Highest standards equally important for investors

The definition of business success, traditionally measured purely in financial terms, has shifted. Management teams must now consider a broader range of risks, opportunities and the needs of all stakeholder groups, to build resilient and long-term sustainable businesses.

ESG is now a globally recognized abbreviation, however, there remains no set definition of ESG across the dealmaking landscape. Emerging regulation shows signs of convergence, but businesses are still grappling to understand how this impacts them, whilst also maximising the opportunities offered by best practice.

Dealmaking landscape increasingly being shaped by ESG considerations

Across the global M&A sector, ESG considerations are being introduced into dealmaking at an increasingly early stage – whether that be investors looking to de-risk themselves when entering into a transaction, or those seeking an exit or investment who want to highlight ESG credentials. The challenge, however, is the different variables, priorities and methodologies required, against a background of evolving and sometimes overlapping regulatory regimes.

Driven by the requirements of their own investors (many of whom have public commitments around climate change and responsible investment), private equity is taking action on ESG, working hand in hand with advisory and due diligence to ensure compliance, identify risks, and exploit opportunities for value creation over the course of their investment.

Positive impacts

And while the failures of environmental, social and governance often grab the headlines – stranded assets, PR disasters, greenwashing – it is the positive aspects that have pulled ESG into the financial mainstream.

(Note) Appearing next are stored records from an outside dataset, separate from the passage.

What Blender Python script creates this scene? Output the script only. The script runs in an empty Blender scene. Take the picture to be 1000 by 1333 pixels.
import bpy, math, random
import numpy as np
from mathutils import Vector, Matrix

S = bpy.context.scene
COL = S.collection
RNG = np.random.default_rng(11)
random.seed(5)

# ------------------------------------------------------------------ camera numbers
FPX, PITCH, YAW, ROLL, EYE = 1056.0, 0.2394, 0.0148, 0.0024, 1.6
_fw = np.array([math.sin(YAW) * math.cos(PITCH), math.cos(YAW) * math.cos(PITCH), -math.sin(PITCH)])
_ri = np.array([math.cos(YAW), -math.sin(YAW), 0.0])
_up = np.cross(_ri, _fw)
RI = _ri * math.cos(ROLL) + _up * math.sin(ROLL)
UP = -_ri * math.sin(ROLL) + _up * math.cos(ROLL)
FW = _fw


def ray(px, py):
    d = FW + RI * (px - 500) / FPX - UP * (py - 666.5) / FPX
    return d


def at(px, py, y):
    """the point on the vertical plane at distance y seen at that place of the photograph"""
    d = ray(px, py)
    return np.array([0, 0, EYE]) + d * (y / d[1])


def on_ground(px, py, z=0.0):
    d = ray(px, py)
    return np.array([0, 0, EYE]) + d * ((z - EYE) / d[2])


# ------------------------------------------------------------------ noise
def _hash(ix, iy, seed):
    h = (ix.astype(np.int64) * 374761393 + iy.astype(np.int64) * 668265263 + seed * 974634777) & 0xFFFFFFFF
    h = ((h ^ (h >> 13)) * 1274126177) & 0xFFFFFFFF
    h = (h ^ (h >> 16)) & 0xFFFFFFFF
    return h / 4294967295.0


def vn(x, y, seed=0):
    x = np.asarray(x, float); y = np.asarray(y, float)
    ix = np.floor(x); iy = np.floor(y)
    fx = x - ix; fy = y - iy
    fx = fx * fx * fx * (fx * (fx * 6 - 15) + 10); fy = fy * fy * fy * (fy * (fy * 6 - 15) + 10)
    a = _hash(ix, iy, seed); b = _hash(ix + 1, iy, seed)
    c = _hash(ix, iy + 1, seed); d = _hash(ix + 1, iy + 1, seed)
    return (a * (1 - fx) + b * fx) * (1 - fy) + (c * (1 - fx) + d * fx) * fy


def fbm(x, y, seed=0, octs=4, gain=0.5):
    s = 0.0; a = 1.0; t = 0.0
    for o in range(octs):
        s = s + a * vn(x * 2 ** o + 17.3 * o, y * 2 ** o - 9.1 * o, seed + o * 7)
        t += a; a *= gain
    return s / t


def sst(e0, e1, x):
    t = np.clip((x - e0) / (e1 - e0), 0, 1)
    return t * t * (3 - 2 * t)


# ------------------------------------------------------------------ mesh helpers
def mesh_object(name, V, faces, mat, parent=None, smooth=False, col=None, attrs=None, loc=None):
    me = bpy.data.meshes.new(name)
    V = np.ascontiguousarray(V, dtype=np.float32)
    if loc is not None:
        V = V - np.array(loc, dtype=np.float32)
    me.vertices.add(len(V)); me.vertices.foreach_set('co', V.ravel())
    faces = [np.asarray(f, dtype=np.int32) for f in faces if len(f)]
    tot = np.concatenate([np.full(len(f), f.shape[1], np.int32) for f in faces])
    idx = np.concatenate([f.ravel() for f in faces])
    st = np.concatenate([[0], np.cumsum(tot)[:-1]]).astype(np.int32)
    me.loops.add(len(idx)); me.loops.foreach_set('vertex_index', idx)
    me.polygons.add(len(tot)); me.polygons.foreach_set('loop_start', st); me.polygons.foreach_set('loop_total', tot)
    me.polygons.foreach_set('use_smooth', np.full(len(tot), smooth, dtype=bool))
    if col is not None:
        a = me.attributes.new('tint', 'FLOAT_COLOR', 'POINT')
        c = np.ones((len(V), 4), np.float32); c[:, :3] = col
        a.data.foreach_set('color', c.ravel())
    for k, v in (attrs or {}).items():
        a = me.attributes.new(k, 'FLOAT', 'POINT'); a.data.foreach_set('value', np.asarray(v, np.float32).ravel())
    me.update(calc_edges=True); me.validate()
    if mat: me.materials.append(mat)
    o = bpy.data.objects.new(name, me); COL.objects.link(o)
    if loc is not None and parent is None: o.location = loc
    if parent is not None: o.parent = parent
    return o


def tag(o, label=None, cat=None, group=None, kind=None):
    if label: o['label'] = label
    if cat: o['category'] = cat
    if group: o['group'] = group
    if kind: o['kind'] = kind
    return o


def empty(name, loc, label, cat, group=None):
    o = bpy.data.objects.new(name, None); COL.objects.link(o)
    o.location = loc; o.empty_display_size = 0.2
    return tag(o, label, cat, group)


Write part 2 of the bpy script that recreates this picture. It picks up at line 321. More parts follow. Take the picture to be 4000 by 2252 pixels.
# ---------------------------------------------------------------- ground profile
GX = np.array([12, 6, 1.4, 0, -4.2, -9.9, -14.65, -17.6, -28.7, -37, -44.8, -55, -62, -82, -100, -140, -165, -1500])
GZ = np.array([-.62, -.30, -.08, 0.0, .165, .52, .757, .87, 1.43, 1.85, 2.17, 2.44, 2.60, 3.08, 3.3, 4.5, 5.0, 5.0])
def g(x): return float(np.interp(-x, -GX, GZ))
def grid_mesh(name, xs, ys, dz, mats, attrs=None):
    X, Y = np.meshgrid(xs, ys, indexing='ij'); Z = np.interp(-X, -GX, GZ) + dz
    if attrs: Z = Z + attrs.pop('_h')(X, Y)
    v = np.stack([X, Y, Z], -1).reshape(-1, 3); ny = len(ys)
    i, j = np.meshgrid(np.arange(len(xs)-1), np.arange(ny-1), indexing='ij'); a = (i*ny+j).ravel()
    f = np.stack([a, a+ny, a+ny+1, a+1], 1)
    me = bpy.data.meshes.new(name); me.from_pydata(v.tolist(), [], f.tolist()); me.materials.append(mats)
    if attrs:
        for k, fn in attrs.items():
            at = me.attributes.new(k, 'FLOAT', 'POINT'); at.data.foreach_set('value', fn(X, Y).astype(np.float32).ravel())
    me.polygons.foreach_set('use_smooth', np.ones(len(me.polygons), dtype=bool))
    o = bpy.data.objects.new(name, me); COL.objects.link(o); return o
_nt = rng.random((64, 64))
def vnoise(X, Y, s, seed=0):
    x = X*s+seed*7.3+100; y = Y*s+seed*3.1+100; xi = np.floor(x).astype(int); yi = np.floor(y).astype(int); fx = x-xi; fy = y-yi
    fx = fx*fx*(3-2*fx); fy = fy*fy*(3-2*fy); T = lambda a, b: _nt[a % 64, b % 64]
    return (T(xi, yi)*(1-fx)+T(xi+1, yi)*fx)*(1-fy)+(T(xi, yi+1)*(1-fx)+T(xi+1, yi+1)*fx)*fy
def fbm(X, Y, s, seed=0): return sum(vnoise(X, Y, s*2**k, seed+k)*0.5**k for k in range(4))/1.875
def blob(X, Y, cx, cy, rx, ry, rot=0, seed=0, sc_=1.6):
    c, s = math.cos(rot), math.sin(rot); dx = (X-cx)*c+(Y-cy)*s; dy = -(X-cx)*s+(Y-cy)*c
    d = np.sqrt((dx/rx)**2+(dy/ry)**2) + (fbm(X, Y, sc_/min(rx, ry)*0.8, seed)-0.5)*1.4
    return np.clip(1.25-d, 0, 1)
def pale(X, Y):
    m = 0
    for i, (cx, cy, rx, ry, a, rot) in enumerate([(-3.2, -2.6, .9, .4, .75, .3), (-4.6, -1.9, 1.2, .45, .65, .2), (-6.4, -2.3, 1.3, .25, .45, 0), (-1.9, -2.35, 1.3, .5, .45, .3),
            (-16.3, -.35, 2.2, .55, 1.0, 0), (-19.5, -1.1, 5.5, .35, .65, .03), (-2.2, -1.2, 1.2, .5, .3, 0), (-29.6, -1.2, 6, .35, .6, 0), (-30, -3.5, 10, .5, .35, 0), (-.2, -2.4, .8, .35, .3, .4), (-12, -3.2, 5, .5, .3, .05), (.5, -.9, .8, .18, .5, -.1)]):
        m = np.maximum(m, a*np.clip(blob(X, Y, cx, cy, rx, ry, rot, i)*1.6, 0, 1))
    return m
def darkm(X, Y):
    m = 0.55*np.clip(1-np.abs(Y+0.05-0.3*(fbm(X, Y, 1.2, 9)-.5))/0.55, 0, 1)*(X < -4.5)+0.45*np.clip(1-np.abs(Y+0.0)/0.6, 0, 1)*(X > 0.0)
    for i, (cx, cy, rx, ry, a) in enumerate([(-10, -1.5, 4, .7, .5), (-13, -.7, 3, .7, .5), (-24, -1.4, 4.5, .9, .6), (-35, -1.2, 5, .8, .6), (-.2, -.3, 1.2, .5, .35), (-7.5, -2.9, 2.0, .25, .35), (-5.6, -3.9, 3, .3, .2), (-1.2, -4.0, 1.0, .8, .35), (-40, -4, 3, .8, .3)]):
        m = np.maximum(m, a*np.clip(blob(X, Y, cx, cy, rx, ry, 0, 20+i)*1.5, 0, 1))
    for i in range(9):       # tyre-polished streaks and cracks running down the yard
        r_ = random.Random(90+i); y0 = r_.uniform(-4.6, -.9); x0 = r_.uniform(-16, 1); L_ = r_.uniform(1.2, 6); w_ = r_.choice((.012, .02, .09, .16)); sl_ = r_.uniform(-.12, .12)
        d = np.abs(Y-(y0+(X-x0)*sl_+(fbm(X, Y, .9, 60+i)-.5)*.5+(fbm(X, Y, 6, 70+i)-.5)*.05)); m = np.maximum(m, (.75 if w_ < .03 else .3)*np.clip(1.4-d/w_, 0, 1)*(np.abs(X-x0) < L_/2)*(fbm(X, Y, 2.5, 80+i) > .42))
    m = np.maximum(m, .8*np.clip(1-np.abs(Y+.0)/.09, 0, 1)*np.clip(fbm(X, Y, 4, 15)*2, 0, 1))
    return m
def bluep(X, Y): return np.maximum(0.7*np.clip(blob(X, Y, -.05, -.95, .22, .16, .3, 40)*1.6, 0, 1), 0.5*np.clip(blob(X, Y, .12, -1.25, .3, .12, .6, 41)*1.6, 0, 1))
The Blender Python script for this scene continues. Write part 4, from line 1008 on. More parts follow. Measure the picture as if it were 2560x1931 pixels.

"Embracing ESG factors – and being transparent about how you are doing so - is now business critical," said Kathy Hobbs, Associate Director for ESG at RSM UK. "It is essential that ESG is pulled into dealmaking at the preliminary stages covering topics such as workforce, supply chain and business resilience to climate change."

Positive impacts

Kathy pointed out that those companies with a positive approach to ESG are seen as a step ahead of the competition, making themselves more attractive when it comes to investment and access to finance (better aligned with investors and funders), and better prepared for future regulatory impacts.

A positive ESG reputation can enhance market perception among consumers, who place an increasingly high value on environmental factors including emissions, renewable energy, and waste management. Recruitment is another winner; the global workforce - comprising an increasing proportion of ‘Millennial’ or ‘Gen Z’ workers - is seeking to align with employers who share their values, and place importance on factors such as staff training and development, diversity and inclusion, and workplace culture. In a tight labor market, it is therefore imperative businesses are proactive in these areas.

R is for Regulation

Regulation is a key driver of ESG developments (in particular, environmental action) and rightly focused on larger businesses. However, as it currently stands, regulation alone will not achieve a just transition to a low-carbon economy. Other drivers are more influential in the middle-market – for example the in-house expectations of investors and other key stakeholders – and go beyond the requirements of regulation in order to drive effective change.

"The so-called 'alphabet soup' of ESG standards and frameworks across different geographies and industries can be difficult to navigate," said Hobbs. "Organizations are seeking help from experienced advisors to navigate the constantly changing landscape, and provide an approach tailored to their needs."

"For a long time, the direct impact of financial due diligence findings on business valuation has been well-understood" added Steven Radcliffe, Director for Due Diligence at RSM UK. "However, the lack of a proven track record of collecting ESG data makes it much more difficult to quantify their impact in a deal context. In qualitative terms, though, investors have been seen to walk away from deals on the back of what are seen as ESG shortcomings."

R is for Regulation

And while convergence and standardization of reporting and disclosure frameworks such as SFDR, SDR, TCFD and CSRD may be some way off, the direction of travel is crystal clear, with pressure to accelerate the journey building on the back of perceived best practice.


The benefits of embedding ESG into corporate decision-making and strategy far outweigh any costs, according to Radcliffe. "Whilst there can be an administrative burden surrounding the collection of non-financial data and additional reporting commitments, businesses should focus on the upside of embracing ESG.”

Which makes it more than just a collection of letters: adopting robust ESG practices can create a more attractive investment, an enhanced international reputation, a more motivated workforce, and a sharper competitive edge in the low-carbon era.

"Although regulatory requirements are yet to impact many businesses, other stakeholder pressures are forcing businesses to act on ESG, including in a transactional environment,” said Radcliffe. "Whether on the buy or sell-side, businesses should be prepared for the increasing inclusion of ESG as part of the dealmaking process.”